Es wäre in der Tat nicht plausibel, wenn der Unionsgesetzgeber
für unterschiedliche Formen von Holz zwar einerseits die
verschiedenen vorgenannten Unterpositionen der KN sowie
hinsichtlich des ermäßigten Mehrwertsteuersatzes die
Abgrenzung von Warenkategorien anhand der KN vorsieht,
andererseits jedoch die Waren dieser Unterpositionen als
gleichartig angesehen werden müssten. Im Streitfall lässt sich
danach von einer Gleichartigkeit der in Betracht kommenden
Waren nicht sprechen, weil die seitens der Klägerin gelieferten
Holzhackschnitzel --wie ausgeführt-- zolltariflich weder in die
Unterpos. 4401 10 KN noch in die Unterpos. 4401 30 KN
einzureihen sind, sondern in die Unterpos. 4401 21 oder 4401 22
KN.
23
Aus diesem Grund liegt in der Differenzierung gemäß Nr. 48
Buchst. a und b der Anlage 2 zu § 12 Abs. 2 Nr. 1 UStG entgegen
der Ansicht der Klägerin auch kein Verstoß gegen den
Gleichheitssatz. Die unterschiedliche zolltarifliche Einreihung
bietet ein hinreichendes Differenzierungskriterium (vgl. BFH-Urteil
in BFHE 213, 88, BStBl II 2006, 694, unter Hinweis auf die
Rechtsprechung des Bundesverfassungsgerichts).
24
b) Im Übrigen kann die Klägerin auch keine Gleichbehandlung der
von ihr gelieferten Holzhackschnitzel mit sog.

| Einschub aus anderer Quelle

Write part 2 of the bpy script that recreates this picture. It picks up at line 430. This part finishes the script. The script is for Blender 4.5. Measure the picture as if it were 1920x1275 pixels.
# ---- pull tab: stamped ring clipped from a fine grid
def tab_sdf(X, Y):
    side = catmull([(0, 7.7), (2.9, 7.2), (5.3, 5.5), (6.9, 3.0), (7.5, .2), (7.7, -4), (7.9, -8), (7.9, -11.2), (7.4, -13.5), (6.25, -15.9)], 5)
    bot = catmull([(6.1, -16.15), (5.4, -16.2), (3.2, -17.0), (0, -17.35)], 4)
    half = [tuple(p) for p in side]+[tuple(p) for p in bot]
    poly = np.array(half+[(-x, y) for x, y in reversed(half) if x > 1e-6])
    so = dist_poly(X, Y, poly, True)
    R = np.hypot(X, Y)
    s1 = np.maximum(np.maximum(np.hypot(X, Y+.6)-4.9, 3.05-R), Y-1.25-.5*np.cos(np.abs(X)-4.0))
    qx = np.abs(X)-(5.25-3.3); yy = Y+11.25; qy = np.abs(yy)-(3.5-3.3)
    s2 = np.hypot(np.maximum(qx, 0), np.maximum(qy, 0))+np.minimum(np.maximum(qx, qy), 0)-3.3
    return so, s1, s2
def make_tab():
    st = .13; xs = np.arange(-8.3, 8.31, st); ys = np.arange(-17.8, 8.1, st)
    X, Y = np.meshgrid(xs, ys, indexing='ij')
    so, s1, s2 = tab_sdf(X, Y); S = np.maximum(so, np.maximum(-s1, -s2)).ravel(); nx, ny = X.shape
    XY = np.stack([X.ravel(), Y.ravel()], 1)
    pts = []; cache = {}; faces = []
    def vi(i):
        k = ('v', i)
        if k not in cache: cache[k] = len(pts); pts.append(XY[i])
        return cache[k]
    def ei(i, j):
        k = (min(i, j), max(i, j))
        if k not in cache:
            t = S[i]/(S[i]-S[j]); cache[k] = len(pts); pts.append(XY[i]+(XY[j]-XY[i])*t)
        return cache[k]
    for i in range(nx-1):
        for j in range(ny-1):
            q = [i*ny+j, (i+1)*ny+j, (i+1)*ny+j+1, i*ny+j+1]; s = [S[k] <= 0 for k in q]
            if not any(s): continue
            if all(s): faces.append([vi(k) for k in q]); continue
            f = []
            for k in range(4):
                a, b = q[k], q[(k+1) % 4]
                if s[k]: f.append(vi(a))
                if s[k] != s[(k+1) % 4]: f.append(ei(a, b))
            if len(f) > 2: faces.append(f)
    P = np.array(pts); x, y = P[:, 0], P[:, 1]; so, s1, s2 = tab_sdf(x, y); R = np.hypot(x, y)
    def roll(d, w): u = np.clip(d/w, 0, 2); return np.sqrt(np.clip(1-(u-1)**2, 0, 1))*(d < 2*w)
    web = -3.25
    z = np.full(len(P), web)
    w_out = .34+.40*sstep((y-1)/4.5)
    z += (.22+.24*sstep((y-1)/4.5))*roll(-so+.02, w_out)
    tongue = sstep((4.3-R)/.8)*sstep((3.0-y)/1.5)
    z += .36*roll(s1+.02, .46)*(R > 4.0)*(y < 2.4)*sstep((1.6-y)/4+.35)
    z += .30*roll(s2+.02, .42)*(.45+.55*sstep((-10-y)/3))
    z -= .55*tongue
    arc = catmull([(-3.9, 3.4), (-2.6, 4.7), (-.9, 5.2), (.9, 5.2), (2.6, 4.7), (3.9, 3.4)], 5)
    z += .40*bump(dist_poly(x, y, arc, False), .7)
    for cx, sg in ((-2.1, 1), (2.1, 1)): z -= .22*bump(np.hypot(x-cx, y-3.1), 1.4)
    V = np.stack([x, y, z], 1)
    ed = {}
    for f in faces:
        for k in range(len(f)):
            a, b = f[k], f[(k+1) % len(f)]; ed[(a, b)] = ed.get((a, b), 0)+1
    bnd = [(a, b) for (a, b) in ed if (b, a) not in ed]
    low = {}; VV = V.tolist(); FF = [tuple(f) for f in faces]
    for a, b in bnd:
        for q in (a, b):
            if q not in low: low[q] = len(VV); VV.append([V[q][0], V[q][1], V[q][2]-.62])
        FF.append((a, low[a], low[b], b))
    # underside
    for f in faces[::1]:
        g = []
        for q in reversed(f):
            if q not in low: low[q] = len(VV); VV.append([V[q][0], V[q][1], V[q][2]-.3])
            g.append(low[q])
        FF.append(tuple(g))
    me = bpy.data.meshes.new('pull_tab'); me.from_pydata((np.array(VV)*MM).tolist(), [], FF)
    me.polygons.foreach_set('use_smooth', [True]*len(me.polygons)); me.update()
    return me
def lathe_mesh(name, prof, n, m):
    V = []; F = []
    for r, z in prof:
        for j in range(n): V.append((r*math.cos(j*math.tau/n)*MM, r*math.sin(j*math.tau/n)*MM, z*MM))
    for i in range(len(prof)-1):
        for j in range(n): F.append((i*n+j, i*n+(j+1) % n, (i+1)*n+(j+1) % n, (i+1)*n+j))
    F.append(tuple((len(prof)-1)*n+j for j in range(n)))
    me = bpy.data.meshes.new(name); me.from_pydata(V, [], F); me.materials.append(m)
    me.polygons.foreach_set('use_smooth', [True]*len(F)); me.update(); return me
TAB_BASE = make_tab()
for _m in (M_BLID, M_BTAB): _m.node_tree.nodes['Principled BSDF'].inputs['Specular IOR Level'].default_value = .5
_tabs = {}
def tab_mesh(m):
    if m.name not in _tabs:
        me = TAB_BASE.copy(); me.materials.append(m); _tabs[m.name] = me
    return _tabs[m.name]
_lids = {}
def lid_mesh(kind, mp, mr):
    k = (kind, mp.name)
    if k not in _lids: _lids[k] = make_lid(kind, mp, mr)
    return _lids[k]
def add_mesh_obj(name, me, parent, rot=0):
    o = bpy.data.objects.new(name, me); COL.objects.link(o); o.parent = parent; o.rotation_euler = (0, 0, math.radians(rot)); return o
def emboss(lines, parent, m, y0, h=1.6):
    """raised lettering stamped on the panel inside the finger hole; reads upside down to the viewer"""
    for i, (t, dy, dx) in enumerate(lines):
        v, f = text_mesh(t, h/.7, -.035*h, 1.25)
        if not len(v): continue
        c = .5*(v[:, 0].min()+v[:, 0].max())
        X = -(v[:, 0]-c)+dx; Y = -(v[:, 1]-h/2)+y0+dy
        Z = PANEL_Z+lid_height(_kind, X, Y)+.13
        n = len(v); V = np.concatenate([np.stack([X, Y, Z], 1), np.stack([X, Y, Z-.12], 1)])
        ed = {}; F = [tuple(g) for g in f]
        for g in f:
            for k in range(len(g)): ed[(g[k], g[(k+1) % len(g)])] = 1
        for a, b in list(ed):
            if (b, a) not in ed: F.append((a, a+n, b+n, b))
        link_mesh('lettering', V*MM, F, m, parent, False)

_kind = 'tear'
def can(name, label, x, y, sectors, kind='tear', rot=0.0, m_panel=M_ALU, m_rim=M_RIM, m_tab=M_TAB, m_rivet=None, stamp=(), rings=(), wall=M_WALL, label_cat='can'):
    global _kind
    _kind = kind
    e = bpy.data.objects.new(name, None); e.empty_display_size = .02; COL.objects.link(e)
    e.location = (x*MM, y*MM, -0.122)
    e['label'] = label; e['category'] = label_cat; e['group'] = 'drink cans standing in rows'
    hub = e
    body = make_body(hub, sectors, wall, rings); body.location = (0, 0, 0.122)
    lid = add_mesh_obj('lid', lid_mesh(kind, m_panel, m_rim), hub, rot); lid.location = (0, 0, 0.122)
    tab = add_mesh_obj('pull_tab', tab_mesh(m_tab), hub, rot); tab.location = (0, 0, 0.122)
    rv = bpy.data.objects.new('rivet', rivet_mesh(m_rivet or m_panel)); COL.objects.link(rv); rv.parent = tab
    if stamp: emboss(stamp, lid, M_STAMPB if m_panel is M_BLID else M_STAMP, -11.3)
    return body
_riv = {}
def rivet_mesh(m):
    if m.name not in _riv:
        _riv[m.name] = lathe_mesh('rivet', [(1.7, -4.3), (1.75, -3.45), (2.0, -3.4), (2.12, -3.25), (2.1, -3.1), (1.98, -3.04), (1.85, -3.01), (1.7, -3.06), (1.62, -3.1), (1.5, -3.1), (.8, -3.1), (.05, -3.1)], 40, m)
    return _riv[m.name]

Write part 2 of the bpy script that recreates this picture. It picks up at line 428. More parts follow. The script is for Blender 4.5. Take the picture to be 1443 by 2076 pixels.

"Industrieholzhackschnitzeln" der (vermeintlichen)
Unterpos. 4401 30 KN mit Erfolg reklamieren, da --wie ausgeführt-
- der nationale Gesetzgeber mit der Regelung in Nr. 48 Buchst. b
der Anlage 2 zu § 12 Abs. 2 Nr. 1 UStG über die durch die
MwStSystRL gewährten Möglichkeiten hinausgegangen ist und
die Klägerin damit unter Berufung auf den Grundsatz der
steuerlichen Neutralität eine Steuerermäßigung beansprucht,
welche das Unionsrecht nicht vorsieht.
25
4. Die Kostenentscheidung folgt aus § 135 Abs. 1 FGO.